Tranche 2, scheduled for launch in Fiscal Year 2027, begins the 2-year spiral cycle and will both replenish and enhance the Tranche 1 capabilities through an increase of space vehicles and the introduction of new capabilities like additional tactical data links and/or new waveforms. 

Operations Center North and the TCC are two additional ways the 319th Reconnaissance Wing is actively contributing to JADC2 and ABMS. 

The construction for these facilities follows the addition of the E-11A Battlefield Airborne Communication Node mission, operated by the 18th Airborne Command and Control Squadron at Robins Air Force Base, Georgia, who provide a versatile and mobile means of exchanging information from multiple air, ground, and maritime sources, including host nation, joint and coalition forces. 

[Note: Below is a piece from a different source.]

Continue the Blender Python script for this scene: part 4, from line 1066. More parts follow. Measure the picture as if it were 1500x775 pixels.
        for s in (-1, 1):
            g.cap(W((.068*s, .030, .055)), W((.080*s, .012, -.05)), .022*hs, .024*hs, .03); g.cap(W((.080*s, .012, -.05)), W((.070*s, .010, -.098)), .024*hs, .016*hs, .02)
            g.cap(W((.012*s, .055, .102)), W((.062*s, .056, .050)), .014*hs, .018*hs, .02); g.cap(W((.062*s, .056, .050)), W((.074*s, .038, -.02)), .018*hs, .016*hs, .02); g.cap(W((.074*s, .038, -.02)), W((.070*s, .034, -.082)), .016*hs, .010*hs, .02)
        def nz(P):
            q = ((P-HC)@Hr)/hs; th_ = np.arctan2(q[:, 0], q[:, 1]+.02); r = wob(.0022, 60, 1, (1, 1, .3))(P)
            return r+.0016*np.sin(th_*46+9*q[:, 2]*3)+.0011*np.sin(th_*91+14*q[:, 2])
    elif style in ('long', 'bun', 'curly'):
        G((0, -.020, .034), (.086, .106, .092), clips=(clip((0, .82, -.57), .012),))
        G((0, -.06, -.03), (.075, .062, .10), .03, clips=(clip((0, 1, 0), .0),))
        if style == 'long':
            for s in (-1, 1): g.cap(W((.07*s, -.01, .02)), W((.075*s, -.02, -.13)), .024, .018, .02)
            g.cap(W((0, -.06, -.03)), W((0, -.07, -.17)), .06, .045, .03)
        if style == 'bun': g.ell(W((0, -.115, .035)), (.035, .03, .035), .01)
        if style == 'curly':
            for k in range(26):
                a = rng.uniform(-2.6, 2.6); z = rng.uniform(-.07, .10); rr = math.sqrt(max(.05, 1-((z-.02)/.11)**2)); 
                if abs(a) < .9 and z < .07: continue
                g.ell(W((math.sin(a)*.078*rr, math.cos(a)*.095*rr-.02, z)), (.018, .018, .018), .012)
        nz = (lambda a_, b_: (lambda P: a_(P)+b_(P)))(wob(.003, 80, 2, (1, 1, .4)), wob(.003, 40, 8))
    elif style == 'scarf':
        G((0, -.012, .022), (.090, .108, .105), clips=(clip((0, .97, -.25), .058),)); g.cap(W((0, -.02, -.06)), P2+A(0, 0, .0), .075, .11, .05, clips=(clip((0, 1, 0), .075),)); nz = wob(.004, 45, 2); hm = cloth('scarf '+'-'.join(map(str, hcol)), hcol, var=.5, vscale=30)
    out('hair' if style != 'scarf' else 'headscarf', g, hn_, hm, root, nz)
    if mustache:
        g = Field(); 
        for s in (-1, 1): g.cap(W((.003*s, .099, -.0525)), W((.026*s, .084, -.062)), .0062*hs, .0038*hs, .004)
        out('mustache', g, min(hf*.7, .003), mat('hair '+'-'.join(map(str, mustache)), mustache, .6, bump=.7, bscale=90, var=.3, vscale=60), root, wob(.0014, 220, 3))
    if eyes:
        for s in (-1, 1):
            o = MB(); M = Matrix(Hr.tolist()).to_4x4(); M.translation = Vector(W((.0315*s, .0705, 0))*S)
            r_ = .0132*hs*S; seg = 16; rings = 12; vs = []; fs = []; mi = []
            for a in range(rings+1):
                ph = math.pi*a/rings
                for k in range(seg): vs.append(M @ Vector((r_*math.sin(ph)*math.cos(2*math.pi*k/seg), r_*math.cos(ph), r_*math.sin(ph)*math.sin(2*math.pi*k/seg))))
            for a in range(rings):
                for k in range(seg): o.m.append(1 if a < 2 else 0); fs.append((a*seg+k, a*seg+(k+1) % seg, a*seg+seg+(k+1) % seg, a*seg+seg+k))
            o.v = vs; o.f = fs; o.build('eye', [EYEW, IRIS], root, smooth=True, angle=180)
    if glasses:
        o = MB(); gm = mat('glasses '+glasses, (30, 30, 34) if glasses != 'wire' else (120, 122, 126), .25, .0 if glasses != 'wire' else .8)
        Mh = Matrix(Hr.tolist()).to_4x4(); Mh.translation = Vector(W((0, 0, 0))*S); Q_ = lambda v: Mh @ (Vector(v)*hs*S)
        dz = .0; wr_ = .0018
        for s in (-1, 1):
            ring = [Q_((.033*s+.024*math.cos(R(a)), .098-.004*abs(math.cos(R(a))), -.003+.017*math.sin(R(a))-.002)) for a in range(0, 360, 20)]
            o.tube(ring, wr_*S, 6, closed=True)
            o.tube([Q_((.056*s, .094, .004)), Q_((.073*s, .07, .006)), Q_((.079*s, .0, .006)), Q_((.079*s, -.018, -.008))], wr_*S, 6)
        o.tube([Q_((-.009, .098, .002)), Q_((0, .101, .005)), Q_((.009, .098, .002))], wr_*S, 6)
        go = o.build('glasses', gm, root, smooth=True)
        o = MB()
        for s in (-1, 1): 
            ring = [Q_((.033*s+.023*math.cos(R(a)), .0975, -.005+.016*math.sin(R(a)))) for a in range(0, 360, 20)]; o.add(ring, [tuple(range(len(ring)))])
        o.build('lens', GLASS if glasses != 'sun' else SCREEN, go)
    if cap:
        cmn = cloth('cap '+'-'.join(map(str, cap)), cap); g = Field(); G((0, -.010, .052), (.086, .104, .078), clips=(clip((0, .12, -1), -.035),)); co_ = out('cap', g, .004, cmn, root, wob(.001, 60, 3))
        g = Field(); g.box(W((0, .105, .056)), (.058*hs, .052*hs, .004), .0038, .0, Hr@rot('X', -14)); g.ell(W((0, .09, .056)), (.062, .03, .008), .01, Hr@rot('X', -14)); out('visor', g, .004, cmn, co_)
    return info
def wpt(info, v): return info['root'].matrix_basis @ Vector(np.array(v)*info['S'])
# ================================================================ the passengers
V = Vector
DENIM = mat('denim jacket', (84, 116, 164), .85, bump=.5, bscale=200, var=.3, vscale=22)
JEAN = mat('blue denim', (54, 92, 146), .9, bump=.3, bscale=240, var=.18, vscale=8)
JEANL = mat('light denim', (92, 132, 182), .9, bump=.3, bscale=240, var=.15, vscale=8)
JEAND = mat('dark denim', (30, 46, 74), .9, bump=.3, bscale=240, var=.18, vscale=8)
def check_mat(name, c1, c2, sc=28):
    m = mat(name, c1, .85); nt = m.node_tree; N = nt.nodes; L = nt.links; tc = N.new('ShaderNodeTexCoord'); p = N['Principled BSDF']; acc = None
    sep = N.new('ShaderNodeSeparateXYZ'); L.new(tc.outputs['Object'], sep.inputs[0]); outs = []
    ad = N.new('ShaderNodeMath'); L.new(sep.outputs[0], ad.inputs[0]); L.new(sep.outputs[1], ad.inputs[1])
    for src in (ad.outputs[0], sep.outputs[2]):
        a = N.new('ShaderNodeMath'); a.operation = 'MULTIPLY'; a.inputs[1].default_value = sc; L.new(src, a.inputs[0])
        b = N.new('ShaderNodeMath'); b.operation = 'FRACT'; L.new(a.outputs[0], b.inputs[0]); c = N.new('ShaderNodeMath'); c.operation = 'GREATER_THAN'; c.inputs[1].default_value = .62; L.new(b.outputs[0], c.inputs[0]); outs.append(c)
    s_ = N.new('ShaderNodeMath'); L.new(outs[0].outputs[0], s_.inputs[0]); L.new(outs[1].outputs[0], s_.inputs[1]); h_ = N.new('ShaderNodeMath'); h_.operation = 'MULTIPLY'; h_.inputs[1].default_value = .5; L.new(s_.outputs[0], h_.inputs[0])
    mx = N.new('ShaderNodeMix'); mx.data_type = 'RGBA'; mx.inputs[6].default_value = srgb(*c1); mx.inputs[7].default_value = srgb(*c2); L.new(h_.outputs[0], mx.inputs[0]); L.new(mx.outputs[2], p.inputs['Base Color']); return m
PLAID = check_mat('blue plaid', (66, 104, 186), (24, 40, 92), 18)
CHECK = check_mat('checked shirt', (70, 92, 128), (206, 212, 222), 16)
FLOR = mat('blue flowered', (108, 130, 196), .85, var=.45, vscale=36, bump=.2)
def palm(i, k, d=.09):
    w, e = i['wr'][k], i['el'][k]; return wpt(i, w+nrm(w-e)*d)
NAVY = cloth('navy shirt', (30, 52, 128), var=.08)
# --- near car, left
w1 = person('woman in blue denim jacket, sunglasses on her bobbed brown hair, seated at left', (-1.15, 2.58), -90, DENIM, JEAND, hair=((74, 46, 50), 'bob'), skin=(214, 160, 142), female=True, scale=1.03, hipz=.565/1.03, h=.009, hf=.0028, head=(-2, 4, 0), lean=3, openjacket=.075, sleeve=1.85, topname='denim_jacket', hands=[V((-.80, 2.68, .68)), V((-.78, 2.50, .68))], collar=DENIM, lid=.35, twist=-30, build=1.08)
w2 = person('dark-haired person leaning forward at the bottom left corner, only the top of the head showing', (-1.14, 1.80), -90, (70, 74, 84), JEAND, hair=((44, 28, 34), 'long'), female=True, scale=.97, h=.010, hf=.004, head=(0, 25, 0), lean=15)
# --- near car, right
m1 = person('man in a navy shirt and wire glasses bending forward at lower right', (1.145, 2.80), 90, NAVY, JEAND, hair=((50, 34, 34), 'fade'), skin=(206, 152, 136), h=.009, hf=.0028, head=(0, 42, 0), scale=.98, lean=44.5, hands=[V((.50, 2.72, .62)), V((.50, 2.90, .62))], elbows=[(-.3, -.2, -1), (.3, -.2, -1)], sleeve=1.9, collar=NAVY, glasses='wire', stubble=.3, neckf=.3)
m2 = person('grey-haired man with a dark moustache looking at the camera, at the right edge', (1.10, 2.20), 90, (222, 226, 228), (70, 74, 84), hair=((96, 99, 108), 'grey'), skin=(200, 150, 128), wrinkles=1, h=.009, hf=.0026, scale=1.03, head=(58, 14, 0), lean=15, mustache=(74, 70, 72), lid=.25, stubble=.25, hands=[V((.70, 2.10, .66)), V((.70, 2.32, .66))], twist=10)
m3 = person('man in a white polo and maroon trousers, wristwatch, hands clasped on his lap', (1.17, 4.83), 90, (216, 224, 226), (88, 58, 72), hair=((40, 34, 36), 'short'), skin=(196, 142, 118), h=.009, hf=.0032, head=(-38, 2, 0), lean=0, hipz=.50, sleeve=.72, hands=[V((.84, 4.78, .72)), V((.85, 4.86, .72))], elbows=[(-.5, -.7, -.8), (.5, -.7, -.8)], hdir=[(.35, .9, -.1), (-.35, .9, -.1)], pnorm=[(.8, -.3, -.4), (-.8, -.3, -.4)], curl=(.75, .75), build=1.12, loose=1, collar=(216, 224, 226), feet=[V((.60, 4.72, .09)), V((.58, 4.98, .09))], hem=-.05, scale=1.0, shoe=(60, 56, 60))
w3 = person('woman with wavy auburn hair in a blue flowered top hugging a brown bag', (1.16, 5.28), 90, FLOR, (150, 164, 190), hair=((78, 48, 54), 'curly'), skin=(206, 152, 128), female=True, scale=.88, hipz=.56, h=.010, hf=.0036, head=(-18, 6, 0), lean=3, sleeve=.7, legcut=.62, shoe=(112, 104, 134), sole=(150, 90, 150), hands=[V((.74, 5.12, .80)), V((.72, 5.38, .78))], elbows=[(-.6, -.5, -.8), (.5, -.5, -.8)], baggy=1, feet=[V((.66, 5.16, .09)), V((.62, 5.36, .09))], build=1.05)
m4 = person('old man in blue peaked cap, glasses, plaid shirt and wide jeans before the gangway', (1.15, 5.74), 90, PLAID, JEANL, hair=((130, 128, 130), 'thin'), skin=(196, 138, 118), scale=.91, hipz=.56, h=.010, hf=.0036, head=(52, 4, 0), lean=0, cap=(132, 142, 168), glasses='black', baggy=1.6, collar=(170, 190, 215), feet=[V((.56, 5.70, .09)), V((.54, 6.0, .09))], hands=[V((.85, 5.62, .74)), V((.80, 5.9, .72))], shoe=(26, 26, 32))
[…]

Additionally, the existing 319th Communications Squadron High Frequency Global Communications System transmits and monitors signals globally with the ability to penetrate oceans, pass through hurricane walls, and transmit in severely degraded and hostile environments. 

The 319th Operations Group operates and maintains the RQ-4, a high altitude, long endurance intelligence, surveillance and reconnaissance aircraft providing decision makers and warfighters moving target indicator and synthetic aperture radar imagery and intelligence. The 319th OG also oversees the maintenance and operations of PAC1 and EUR3, two Satellite Communications relay sites providing connectivity between joint, manned, unmanned and airborne ISR assets and tactical edge information interoperability across Combatant Commands.  

The 319th RW mission extends into air, cyber, land, sea domains, and now has a stronger presence in the domain of space allowing for interservice, interagency, joint, coalition and ally force integration to help achieve operational and strategic objectives in a multi-domain environment.